◆ Instructions to follow ◆
Set down the lines from the one containing "What Blender Python" to the one containing "# baseboard height", both lines included, exactly as they stand and with no other lines.

◆ Data for this task ◆

== == ==

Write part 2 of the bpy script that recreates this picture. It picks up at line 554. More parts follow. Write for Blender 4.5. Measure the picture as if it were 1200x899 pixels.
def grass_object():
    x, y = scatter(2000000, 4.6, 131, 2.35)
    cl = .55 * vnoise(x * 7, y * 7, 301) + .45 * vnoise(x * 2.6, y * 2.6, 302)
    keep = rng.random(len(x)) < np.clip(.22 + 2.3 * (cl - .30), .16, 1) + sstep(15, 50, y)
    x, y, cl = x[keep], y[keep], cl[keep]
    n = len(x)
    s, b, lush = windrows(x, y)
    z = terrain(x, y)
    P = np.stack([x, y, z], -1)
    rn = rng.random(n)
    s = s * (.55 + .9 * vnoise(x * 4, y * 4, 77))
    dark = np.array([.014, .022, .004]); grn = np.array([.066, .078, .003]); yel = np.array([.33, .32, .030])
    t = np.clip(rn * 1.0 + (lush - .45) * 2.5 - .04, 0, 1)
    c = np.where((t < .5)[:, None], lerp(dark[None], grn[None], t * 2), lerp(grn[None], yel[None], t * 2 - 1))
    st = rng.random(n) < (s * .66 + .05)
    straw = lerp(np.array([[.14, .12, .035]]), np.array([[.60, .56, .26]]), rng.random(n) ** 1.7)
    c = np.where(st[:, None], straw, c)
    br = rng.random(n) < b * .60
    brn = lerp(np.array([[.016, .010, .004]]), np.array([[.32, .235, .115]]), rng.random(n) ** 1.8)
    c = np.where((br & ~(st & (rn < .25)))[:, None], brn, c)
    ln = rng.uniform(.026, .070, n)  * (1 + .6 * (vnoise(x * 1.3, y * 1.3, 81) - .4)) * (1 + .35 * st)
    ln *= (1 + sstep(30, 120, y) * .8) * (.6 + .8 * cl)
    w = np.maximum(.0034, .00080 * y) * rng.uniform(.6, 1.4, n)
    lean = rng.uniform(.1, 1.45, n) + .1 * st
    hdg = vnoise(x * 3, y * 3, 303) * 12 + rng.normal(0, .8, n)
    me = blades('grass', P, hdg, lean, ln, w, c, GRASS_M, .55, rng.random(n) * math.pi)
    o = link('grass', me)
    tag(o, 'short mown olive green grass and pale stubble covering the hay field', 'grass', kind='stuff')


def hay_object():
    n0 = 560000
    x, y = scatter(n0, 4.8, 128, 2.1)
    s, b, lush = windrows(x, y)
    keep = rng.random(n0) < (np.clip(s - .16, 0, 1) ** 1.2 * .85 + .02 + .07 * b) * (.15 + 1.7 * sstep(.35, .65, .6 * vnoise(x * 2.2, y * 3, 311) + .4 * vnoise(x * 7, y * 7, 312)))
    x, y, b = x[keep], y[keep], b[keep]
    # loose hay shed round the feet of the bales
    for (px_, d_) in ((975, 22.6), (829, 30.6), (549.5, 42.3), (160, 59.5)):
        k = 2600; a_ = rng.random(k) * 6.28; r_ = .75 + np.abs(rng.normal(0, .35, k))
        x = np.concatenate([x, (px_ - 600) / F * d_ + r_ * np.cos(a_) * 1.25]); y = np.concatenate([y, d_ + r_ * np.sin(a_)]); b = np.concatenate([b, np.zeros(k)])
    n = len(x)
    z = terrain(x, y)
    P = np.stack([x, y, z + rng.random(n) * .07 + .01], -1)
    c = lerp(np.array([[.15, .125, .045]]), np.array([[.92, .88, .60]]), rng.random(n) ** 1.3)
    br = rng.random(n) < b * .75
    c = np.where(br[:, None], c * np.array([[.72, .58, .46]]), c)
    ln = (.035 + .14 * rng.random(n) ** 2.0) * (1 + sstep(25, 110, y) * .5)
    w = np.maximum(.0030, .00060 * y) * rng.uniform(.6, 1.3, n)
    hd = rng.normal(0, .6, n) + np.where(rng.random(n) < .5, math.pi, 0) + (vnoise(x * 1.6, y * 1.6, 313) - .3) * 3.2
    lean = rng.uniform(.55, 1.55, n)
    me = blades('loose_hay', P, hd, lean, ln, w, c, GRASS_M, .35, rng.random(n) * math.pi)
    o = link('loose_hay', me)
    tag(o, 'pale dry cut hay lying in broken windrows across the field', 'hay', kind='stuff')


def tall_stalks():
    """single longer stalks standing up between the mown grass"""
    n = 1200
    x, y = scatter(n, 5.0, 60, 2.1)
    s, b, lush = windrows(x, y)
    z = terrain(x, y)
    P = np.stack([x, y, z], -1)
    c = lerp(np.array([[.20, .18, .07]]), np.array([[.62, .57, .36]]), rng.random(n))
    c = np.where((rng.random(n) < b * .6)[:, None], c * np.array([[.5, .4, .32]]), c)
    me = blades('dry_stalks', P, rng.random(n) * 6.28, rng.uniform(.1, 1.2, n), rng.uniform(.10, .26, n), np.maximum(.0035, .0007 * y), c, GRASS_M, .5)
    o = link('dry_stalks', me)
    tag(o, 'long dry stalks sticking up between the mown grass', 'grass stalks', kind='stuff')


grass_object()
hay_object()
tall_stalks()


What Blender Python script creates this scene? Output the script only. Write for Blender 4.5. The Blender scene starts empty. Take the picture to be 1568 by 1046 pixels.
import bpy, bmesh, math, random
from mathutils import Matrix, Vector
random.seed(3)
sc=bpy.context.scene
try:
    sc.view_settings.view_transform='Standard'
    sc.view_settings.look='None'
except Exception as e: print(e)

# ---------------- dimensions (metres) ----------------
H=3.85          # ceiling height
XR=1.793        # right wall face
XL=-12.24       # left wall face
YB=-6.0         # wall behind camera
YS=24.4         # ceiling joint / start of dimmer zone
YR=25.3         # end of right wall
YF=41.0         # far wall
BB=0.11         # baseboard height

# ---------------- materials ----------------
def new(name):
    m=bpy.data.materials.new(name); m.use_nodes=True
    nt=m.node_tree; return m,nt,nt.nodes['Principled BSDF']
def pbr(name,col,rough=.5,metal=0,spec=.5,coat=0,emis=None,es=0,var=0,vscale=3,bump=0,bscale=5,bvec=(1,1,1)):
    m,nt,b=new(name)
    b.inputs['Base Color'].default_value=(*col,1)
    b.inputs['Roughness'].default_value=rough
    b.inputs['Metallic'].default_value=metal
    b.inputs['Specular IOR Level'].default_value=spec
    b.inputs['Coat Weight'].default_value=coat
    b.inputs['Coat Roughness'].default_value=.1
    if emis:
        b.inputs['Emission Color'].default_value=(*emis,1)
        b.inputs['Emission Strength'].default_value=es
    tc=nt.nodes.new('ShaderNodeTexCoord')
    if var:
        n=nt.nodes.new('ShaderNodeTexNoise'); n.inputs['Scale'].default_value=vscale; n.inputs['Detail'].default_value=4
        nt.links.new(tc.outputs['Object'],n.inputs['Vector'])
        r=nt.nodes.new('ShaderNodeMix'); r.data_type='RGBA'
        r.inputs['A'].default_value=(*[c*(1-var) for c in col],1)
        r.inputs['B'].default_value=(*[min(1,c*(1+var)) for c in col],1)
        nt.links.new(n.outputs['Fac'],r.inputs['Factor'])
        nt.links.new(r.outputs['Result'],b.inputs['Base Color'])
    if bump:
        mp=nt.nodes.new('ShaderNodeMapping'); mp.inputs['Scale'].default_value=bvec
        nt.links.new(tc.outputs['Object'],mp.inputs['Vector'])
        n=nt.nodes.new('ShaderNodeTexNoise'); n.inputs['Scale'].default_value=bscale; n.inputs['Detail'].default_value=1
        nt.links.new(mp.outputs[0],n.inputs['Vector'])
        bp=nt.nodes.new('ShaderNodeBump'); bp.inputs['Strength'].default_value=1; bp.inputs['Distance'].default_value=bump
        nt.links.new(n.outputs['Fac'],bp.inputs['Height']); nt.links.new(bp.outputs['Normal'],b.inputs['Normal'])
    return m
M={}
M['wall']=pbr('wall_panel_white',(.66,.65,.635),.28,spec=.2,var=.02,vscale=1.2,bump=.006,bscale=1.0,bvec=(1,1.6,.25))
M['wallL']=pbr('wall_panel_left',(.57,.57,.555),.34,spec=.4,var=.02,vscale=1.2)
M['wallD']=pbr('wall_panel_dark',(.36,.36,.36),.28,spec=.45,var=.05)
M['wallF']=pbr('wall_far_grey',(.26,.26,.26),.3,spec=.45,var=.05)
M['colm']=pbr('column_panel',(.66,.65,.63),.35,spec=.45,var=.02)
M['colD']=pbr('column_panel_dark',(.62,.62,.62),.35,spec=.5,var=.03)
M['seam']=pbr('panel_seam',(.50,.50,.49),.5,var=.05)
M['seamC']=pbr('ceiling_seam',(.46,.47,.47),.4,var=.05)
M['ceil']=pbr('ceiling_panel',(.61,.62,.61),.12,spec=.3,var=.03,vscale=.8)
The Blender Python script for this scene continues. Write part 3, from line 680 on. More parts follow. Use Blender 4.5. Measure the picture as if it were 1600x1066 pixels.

== == ==

◆ Final answer ◆
What Blender Python script creates this scene? Output the script only. Write for Blender 4.5. The Blender scene starts empty. Take the picture to be 1568 by 1046 pixels.
import bpy, bmesh, math, random
from mathutils import Matrix, Vector
random.seed(3)
sc=bpy.context.scene
try:
    sc.view_settings.view_transform='Standard'
    sc.view_settings.look='None'
except Exception as e: print(e)

# ---------------- dimensions (metres) ----------------
H=3.85          # ceiling height
XR=1.793        # right wall face
XL=-12.24       # left wall face
YB=-6.0         # wall behind camera
YS=24.4         # ceiling joint / start of dimmer zone
YR=25.3         # end of right wall
YF=41.0         # far wall
BB=0.11         # baseboard height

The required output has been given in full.